— Exercise goal —
Reproduce the listing verbatim.

--------

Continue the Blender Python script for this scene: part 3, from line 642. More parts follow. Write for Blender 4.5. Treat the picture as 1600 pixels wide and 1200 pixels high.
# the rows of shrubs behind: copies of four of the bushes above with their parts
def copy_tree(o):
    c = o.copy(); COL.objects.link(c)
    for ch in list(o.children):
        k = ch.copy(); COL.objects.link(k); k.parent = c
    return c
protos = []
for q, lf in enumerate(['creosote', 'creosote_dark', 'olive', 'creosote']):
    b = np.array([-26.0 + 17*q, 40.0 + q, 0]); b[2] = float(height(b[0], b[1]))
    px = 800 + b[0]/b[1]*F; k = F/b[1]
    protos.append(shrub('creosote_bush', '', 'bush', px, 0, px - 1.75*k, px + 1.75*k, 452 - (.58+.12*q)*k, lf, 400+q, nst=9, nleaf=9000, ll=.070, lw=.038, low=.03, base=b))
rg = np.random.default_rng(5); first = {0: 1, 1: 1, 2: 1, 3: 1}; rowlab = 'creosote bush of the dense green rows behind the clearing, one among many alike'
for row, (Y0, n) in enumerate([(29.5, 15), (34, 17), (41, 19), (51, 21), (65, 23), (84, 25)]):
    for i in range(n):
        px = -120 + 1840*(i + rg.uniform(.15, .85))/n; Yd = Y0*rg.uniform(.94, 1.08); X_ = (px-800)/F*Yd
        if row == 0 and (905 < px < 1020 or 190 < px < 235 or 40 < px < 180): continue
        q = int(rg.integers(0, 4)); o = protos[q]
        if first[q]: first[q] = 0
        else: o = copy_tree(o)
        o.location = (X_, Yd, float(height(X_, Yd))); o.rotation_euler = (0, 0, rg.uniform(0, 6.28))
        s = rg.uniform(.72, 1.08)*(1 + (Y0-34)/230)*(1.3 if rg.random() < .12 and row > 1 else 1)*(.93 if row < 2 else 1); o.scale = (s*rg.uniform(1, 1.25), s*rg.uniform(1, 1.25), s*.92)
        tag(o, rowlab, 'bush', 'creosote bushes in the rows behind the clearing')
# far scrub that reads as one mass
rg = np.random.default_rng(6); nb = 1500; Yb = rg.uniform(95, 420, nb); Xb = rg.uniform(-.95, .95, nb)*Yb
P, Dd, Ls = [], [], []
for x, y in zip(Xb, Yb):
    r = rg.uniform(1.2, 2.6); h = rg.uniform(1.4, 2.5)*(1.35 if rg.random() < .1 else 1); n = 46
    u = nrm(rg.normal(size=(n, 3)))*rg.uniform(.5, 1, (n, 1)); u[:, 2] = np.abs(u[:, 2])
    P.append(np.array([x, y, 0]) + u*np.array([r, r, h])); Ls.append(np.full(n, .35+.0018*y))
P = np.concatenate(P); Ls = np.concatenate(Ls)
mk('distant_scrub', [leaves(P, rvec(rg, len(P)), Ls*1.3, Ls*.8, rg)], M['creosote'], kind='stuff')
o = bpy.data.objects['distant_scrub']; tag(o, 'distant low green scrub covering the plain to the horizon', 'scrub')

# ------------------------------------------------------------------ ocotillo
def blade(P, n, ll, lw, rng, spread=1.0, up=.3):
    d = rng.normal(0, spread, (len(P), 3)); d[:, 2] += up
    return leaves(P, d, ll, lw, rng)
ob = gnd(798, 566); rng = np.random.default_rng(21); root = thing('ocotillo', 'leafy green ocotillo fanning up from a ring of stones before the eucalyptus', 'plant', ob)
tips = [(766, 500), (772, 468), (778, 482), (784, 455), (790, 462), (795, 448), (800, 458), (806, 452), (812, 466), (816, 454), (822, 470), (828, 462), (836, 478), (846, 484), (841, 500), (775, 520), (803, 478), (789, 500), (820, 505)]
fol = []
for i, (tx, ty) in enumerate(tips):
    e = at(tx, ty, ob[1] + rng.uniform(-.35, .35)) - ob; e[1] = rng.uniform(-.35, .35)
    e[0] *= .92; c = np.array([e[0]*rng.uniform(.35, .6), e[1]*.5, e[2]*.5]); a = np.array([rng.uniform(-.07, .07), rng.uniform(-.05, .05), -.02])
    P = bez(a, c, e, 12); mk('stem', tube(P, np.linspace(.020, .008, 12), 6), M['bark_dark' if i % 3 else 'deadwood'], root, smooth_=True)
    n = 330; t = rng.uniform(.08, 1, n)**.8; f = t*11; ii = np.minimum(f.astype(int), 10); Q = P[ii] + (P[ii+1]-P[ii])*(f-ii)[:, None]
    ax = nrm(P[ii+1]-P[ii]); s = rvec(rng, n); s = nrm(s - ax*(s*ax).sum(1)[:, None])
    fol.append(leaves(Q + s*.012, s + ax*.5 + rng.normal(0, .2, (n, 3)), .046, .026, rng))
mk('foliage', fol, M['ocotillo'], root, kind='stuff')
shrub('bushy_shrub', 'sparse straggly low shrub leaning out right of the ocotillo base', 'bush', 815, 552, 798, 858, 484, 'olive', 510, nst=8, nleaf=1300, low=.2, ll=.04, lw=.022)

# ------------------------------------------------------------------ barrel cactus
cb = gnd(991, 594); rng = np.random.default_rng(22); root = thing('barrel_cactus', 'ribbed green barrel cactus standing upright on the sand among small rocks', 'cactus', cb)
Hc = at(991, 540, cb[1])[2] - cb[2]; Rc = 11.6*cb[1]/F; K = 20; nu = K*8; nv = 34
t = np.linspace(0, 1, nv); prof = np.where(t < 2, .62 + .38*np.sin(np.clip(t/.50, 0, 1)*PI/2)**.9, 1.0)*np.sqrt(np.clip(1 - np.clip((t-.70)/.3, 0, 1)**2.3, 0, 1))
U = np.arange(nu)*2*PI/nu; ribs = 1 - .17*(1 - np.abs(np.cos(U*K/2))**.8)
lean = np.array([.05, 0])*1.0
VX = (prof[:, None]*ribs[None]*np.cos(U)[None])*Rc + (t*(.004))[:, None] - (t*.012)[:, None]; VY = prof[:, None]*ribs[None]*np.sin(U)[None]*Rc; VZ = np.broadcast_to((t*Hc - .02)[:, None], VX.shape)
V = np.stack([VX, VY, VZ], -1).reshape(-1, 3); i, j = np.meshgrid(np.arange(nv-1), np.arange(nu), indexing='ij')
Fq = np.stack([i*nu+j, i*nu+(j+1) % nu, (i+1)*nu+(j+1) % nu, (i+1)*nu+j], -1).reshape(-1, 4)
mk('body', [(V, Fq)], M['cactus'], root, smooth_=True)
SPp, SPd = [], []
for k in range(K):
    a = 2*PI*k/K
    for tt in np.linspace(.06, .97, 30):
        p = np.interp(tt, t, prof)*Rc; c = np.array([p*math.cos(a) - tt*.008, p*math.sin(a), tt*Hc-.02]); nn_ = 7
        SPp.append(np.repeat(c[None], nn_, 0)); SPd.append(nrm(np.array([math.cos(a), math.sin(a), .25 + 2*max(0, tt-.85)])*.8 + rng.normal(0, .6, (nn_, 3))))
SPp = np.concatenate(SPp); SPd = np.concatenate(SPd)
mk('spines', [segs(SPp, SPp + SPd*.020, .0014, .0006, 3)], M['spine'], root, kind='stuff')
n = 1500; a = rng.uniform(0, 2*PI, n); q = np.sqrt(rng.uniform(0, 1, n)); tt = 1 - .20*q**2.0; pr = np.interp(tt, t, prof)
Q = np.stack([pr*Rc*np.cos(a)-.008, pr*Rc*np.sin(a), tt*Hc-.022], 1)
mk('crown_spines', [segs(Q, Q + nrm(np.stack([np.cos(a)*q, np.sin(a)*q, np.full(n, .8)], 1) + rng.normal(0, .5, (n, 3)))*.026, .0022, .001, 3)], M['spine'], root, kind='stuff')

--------

— Written answer —
Continue the Blender Python script for this scene: part 3, from line 642. More parts follow. Write for Blender 4.5. Treat the picture as 1600 pixels wide and 1200 pixels high.
# the rows of shrubs behind: copies of four of the bushes above with their parts
def copy_tree(o):
    c = o.copy(); COL.objects.link(c)
    for ch in list(o.children):
        k = ch.copy(); COL.objects.link(k); k.parent = c
    return c
protos = []
for q, lf in enumerate(['creosote', 'creosote_dark', 'olive', 'creosote']):
    b = np.array([-26.0 + 17*q, 40.0 + q, 0]); b[2] = float(height(b[0], b[1]))
    px = 800 + b[0]/b[1]*F; k = F/b[1]
    protos.append(shrub('creosote_bush', '', 'bush', px, 0, px - 1.75*k, px + 1.75*k, 452 - (.58+.12*q)*k, lf, 400+q, nst=9, nleaf=9000, ll=.070, lw=.038, low=.03, base=b))
rg = np.random.default_rng(5); first = {0: 1, 1: 1, 2: 1, 3: 1}; rowlab = 'creosote bush of the dense green rows behind the clearing, one among many alike'
for row, (Y0, n) in enumerate([(29.5, 15), (34, 17), (41, 19), (51, 21), (65, 23), (84, 25)]):
    for i in range(n):
        px = -120 + 1840*(i + rg.uniform(.15, .85))/n; Yd = Y0*rg.uniform(.94, 1.08); X_ = (px-800)/F*Yd
        if row == 0 and (905 < px < 1020 or 190 < px < 235 or 40 < px < 180): continue
        q = int(rg.integers(0, 4)); o = protos[q]
        if first[q]: first[q] = 0
        else: o = copy_tree(o)
        o.location = (X_, Yd, float(height(X_, Yd))); o.rotation_euler = (0, 0, rg.uniform(0, 6.28))
        s = rg.uniform(.72, 1.08)*(1 + (Y0-34)/230)*(1.3 if rg.random() < .12 and row > 1 else 1)*(.93 if row < 2 else 1); o.scale = (s*rg.uniform(1, 1.25), s*rg.uniform(1, 1.25), s*.92)
        tag(o, rowlab, 'bush', 'creosote bushes in the rows behind the clearing')
# far scrub that reads as one mass
rg = np.random.default_rng(6); nb = 1500; Yb = rg.uniform(95, 420, nb); Xb = rg.uniform(-.95, .95, nb)*Yb
P, Dd, Ls = [], [], []
for x, y in zip(Xb, Yb):
    r = rg.uniform(1.2, 2.6); h = rg.uniform(1.4, 2.5)*(1.35 if rg.random() < .1 else 1); n = 46
    u = nrm(rg.normal(size=(n, 3)))*rg.uniform(.5, 1, (n, 1)); u[:, 2] = np.abs(u[:, 2])
    P.append(np.array([x, y, 0]) + u*np.array([r, r, h])); Ls.append(np.full(n, .35+.0018*y))
P = np.concatenate(P); Ls = np.concatenate(Ls)
mk('distant_scrub', [leaves(P, rvec(rg, len(P)), Ls*1.3, Ls*.8, rg)], M['creosote'], kind='stuff')
o = bpy.data.objects['distant_scrub']; tag(o, 'distant low green scrub covering the plain to the horizon', 'scrub')

# ------------------------------------------------------------------ ocotillo
def blade(P, n, ll, lw, rng, spread=1.0, up=.3):
    d = rng.normal(0, spread, (len(P), 3)); d[:, 2] += up
    return leaves(P, d, ll, lw, rng)
ob = gnd(798, 566); rng = np.random.default_rng(21); root = thing('ocotillo', 'leafy green ocotillo fanning up from a ring of stones before the eucalyptus', 'plant', ob)
tips = [(766, 500), (772, 468), (778, 482), (784, 455), (790, 462), (795, 448), (800, 458), (806, 452), (812, 466), (816, 454), (822, 470), (828, 462), (836, 478), (846, 484), (841, 500), (775, 520), (803, 478), (789, 500), (820, 505)]
fol = []
for i, (tx, ty) in enumerate(tips):
    e = at(tx, ty, ob[1] + rng.uniform(-.35, .35)) - ob; e[1] = rng.uniform(-.35, .35)
    e[0] *= .92; c = np.array([e[0]*rng.uniform(.35, .6), e[1]*.5, e[2]*.5]); a = np.array([rng.uniform(-.07, .07), rng.uniform(-.05, .05), -.02])
    P = bez(a, c, e, 12); mk('stem', tube(P, np.linspace(.020, .008, 12), 6), M['bark_dark' if i % 3 else 'deadwood'], root, smooth_=True)
    n = 330; t = rng.uniform(.08, 1, n)**.8; f = t*11; ii = np.minimum(f.astype(int), 10); Q = P[ii] + (P[ii+1]-P[ii])*(f-ii)[:, None]
    ax = nrm(P[ii+1]-P[ii]); s = rvec(rng, n); s = nrm(s - ax*(s*ax).sum(1)[:, None])
    fol.append(leaves(Q + s*.012, s + ax*.5 + rng.normal(0, .2, (n, 3)), .046, .026, rng))
mk('foliage', fol, M['ocotillo'], root, kind='stuff')
shrub('bushy_shrub', 'sparse straggly low shrub leaning out right of the ocotillo base', 'bush', 815, 552, 798, 858, 484, 'olive', 510, nst=8, nleaf=1300, low=.2, ll=.04, lw=.022)

# ------------------------------------------------------------------ barrel cactus
cb = gnd(991, 594); rng = np.random.default_rng(22); root = thing('barrel_cactus', 'ribbed green barrel cactus standing upright on the sand among small rocks', 'cactus', cb)
Hc = at(991, 540, cb[1])[2] - cb[2]; Rc = 11.6*cb[1]/F; K = 20; nu = K*8; nv = 34
t = np.linspace(0, 1, nv); prof = np.where(t < 2, .62 + .38*np.sin(np.clip(t/.50, 0, 1)*PI/2)**.9, 1.0)*np.sqrt(np.clip(1 - np.clip((t-.70)/.3, 0, 1)**2.3, 0, 1))
U = np.arange(nu)*2*PI/nu; ribs = 1 - .17*(1 - np.abs(np.cos(U*K/2))**.8)
lean = np.array([.05, 0])*1.0
VX = (prof[:, None]*ribs[None]*np.cos(U)[None])*Rc + (t*(.004))[:, None] - (t*.012)[:, None]; VY = prof[:, None]*ribs[None]*np.sin(U)[None]*Rc; VZ = np.broadcast_to((t*Hc - .02)[:, None], VX.shape)
V = np.stack([VX, VY, VZ], -1).reshape(-1, 3); i, j = np.meshgrid(np.arange(nv-1), np.arange(nu), indexing='ij')
Fq = np.stack([i*nu+j, i*nu+(j+1) % nu, (i+1)*nu+(j+1) % nu, (i+1)*nu+j], -1).reshape(-1, 4)
mk('body', [(V, Fq)], M['cactus'], root, smooth_=True)
SPp, SPd = [], []
for k in range(K):
    a = 2*PI*k/K
    for tt in np.linspace(.06, .97, 30):
        p = np.interp(tt, t, prof)*Rc; c = np.array([p*math.cos(a) - tt*.008, p*math.sin(a), tt*Hc-.02]); nn_ = 7
        SPp.append(np.repeat(c[None], nn_, 0)); SPd.append(nrm(np.array([math.cos(a), math.sin(a), .25 + 2*max(0, tt-.85)])*.8 + rng.normal(0, .6, (nn_, 3))))
SPp = np.concatenate(SPp); SPd = np.concatenate(SPd)
mk('spines', [segs(SPp, SPp + SPd*.020, .0014, .0006, 3)], M['spine'], root, kind='stuff')
n = 1500; a = rng.uniform(0, 2*PI, n); q = np.sqrt(rng.uniform(0, 1, n)); tt = 1 - .20*q**2.0; pr = np.interp(tt, t, prof)
Q = np.stack([pr*Rc*np.cos(a)-.008, pr*Rc*np.sin(a), tt*Hc-.022], 1)
mk('crown_spines', [segs(Q, Q + nrm(np.stack([np.cos(a)*q, np.sin(a)*q, np.full(n, .8)], 1) + rng.normal(0, .5, (n, 3)))*.026, .0022, .001, 3)], M['spine'], root, kind='stuff')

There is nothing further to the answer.